Tuva, one of the 83 federal subjects
of the Russian Federation, seldom attracts much attention beyond its pre-1940
stamps and Ralph Leyton’s 1991 book “Tuva or Bust” about American physicist
Richard Feynman’s interest in and ultimately unsuccessful attempt to travel to
a Buddhist republic which identifies itself as “the center of Asia.”
But it is in fact a fascinating
place, and this latest statement by its head Sholban Kara-ool only adds to that
fascination because few republics within the Russian Federation have a
relatively recent pre-Russian existence and even fewer have leaders who seem
interested in cultivating memories of such independence.
Tuva or Tannu-Tuva came into
existence as a separate and distinct state in 1920 when Bolshevik forces
occupied the region and allowed local followers to form a republic. Its
quasi-independent status was confirmed by a 1926 treaty between Kyyl and
Moscow, but from the beginning, Tuva was run by the Soviets and by graduates of
Moscow’s Communist University of Toilers of the East (KUTV).

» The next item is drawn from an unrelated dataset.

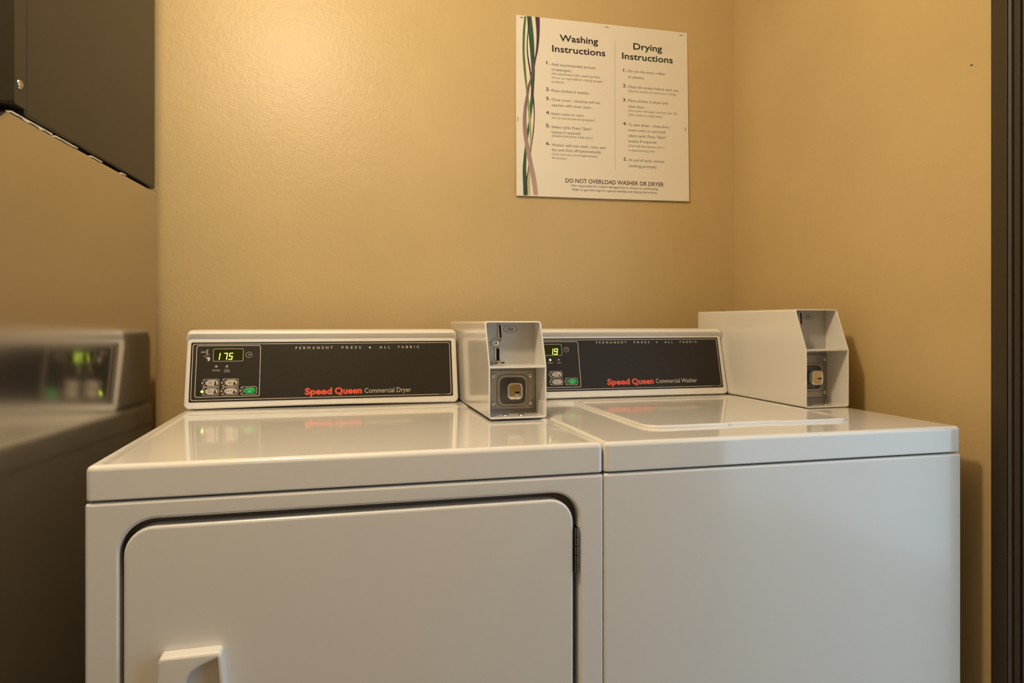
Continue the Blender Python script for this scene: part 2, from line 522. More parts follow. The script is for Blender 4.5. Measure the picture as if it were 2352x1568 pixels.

Most Tuvans at that time were nomads
and followed a mix of Buddhism and shamanism. The Soviets tried to destroy
both, albeit with mixed success. On June 25, 1941, Kyzyl declared war on
Germany after Hitler invaded the USSR, and on November 1944, at the end of
World War II and after repeated requests by the Tuvin authorities, was annexed
to the USSR.
One of the reasons that this past
does not seem so distant to Tuvans, perhaps, is that the communist leader of
Tuva (himself a graduate of KUTV), Salchak Toka, served as general secretary of
the Tuvan People’s Revolutionary Party until it became an obkom of the CPSU,
from 1932 to 1973, well within living memory.